● Exercise details
Below are the entries; count the lines in them that contain the word "Write" and give only the number.
##### Records to use #####
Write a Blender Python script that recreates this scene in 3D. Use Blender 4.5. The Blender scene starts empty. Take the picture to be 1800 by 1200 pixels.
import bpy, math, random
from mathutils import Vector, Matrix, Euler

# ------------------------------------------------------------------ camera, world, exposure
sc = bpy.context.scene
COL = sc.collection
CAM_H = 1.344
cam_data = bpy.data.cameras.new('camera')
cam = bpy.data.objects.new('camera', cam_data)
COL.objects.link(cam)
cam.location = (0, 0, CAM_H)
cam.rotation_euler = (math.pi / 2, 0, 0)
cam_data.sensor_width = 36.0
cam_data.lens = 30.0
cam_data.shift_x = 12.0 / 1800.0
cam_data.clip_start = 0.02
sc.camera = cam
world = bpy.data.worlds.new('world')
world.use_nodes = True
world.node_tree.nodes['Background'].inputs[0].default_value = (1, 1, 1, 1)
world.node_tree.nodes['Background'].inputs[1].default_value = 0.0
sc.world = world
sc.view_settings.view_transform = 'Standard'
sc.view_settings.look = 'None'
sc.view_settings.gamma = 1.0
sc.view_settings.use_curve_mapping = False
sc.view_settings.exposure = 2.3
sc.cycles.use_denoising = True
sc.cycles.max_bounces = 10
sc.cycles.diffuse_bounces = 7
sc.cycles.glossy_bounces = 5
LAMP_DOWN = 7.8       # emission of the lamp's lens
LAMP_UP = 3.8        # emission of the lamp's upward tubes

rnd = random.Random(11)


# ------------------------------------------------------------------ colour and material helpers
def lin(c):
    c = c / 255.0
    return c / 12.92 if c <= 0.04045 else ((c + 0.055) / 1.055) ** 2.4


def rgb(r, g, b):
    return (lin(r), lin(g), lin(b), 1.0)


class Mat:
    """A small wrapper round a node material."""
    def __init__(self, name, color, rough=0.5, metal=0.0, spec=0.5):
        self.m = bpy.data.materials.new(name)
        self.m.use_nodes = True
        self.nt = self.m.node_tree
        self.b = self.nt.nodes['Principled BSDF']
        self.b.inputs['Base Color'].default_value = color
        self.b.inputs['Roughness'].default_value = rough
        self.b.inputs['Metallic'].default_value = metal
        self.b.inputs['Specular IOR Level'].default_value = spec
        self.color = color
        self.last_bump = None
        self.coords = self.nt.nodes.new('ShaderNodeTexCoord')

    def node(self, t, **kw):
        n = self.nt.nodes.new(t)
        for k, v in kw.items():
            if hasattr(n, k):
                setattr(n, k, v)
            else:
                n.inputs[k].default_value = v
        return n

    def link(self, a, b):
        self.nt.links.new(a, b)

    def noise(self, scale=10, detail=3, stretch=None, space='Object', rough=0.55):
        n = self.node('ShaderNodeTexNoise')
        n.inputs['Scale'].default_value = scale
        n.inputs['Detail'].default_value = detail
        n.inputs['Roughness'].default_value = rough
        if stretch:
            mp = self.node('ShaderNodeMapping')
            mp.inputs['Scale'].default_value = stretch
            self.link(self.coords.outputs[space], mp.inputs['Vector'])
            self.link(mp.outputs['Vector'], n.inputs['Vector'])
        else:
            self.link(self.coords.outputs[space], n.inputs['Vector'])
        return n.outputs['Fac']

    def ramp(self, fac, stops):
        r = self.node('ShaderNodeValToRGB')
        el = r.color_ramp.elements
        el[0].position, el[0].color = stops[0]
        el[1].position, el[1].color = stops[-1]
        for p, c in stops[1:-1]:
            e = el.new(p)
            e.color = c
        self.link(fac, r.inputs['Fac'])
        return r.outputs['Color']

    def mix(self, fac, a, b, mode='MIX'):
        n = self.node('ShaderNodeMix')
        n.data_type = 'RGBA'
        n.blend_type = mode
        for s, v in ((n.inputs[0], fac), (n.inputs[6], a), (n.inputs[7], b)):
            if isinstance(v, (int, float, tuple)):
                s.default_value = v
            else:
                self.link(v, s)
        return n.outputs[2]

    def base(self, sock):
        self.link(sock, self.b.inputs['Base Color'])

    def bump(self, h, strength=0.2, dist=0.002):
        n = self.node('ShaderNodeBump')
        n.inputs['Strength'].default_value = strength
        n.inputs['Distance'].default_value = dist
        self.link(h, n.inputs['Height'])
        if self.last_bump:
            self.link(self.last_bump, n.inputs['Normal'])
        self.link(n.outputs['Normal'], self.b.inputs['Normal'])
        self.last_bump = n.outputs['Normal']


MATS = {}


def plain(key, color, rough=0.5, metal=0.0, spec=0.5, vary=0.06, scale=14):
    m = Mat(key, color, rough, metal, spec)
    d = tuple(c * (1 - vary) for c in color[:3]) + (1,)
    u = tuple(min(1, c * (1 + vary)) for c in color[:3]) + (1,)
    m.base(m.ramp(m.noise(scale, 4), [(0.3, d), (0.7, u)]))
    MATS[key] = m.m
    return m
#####
##### Records to use #####
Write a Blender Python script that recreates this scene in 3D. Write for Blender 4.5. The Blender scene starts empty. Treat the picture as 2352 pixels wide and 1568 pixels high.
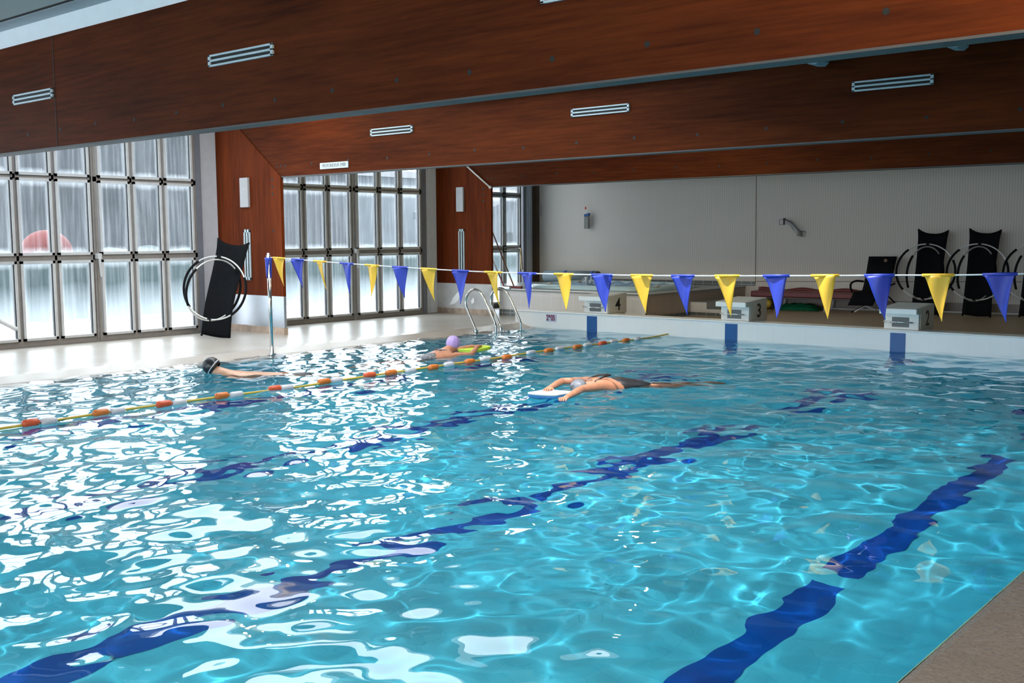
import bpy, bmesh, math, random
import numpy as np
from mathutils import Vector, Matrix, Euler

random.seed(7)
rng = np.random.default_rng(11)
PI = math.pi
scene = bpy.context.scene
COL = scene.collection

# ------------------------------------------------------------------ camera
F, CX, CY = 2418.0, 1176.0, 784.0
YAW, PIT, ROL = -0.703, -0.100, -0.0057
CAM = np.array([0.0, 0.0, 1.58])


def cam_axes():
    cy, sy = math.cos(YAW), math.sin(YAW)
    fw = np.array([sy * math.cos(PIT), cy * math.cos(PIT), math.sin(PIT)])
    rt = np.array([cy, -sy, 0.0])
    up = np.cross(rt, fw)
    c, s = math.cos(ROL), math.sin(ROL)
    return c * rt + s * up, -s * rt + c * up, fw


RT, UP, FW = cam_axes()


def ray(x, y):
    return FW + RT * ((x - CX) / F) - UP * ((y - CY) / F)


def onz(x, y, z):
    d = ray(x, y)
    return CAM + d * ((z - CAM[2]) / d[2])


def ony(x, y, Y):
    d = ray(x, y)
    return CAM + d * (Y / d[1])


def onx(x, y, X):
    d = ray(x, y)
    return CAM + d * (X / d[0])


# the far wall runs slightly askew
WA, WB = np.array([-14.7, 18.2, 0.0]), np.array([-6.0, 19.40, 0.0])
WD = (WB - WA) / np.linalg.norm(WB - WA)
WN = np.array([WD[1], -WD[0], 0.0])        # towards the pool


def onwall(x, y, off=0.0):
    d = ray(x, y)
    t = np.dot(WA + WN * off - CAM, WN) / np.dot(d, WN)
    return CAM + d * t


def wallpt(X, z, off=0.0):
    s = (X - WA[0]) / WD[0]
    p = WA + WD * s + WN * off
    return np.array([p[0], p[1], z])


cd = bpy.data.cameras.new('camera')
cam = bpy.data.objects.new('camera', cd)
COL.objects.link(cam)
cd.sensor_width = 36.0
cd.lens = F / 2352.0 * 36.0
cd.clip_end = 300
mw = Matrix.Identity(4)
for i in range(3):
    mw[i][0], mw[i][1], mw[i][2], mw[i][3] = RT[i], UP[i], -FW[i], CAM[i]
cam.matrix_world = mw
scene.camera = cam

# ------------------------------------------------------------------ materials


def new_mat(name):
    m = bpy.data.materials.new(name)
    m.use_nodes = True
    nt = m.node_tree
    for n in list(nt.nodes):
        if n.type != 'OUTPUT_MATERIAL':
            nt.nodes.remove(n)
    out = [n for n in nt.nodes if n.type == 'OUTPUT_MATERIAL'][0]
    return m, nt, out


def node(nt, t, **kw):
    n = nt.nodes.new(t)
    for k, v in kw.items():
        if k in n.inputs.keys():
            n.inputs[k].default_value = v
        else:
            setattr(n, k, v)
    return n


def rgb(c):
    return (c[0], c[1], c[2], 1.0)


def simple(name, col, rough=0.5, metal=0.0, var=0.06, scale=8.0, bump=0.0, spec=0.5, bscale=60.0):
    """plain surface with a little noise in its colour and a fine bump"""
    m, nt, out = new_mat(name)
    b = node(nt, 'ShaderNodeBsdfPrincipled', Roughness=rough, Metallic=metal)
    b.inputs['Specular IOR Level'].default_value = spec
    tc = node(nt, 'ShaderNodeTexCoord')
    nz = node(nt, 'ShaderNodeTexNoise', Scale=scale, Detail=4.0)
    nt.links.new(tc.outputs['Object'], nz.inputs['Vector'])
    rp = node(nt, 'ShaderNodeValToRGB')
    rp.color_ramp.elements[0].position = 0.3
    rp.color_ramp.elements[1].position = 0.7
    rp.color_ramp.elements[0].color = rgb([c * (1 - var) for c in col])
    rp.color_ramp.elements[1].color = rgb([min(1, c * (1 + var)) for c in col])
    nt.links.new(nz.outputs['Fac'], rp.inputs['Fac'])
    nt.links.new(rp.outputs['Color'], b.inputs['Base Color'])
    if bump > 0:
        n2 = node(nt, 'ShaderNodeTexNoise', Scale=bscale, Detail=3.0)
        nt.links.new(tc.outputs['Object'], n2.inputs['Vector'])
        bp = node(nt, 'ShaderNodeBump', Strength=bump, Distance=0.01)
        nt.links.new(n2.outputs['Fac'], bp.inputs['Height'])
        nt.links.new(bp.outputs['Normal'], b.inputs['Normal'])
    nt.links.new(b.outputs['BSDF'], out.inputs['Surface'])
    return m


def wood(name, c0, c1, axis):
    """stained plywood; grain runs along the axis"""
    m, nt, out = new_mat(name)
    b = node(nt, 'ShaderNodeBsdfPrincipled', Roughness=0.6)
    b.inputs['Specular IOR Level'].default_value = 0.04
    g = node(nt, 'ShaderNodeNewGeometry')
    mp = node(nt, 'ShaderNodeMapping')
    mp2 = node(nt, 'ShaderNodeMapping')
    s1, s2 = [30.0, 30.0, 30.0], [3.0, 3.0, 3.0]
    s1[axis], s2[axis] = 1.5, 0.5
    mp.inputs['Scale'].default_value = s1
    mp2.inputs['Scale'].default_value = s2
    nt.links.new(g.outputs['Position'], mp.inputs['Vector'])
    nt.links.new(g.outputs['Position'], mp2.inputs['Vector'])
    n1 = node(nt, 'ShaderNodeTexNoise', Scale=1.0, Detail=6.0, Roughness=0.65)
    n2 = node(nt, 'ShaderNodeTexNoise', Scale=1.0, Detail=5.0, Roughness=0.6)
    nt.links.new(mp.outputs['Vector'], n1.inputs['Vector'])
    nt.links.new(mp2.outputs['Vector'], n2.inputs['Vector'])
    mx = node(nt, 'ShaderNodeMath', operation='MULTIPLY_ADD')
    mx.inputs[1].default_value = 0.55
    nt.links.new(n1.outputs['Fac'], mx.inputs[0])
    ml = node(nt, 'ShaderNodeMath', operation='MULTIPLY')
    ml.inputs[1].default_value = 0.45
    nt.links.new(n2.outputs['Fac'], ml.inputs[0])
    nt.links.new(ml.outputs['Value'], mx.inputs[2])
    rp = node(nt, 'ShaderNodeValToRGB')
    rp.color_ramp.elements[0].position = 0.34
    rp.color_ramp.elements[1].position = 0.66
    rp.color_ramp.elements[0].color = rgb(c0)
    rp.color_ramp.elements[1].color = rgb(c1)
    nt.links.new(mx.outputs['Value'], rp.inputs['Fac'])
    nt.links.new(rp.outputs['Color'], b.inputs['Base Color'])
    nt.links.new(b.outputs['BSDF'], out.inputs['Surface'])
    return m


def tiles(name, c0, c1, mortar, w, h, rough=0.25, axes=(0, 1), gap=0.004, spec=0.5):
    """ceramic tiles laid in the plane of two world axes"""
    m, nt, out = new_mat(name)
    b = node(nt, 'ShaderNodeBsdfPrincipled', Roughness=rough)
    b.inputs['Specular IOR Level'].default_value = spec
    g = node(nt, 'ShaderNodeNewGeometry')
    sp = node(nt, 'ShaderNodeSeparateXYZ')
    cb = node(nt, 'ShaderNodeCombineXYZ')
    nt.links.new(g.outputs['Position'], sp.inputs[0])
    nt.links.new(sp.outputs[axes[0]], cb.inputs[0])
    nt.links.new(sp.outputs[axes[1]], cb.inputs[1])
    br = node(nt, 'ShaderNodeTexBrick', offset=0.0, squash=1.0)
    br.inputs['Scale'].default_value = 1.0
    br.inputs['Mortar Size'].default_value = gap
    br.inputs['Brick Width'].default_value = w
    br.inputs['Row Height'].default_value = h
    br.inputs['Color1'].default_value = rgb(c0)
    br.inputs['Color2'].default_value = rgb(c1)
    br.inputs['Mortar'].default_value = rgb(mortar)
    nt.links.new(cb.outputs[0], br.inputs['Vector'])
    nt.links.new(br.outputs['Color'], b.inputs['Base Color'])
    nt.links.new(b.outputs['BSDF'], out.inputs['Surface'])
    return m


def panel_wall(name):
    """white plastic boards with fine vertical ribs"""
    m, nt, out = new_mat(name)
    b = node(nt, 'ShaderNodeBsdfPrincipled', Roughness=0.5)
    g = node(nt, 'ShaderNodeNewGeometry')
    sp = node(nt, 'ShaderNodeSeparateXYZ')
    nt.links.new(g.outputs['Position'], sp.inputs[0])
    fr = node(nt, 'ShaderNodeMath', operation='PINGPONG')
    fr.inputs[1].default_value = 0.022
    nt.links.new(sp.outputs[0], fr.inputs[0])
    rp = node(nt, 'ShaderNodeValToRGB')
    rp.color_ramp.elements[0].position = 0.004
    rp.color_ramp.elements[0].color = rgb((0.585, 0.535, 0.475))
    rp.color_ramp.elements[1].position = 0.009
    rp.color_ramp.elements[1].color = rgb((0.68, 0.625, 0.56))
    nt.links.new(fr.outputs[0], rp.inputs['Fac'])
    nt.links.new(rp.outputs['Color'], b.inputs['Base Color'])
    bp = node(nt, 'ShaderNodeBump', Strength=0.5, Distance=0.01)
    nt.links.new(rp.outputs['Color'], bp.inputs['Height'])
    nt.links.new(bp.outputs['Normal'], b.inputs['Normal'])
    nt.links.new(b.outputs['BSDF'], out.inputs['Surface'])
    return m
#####
● Correct response
2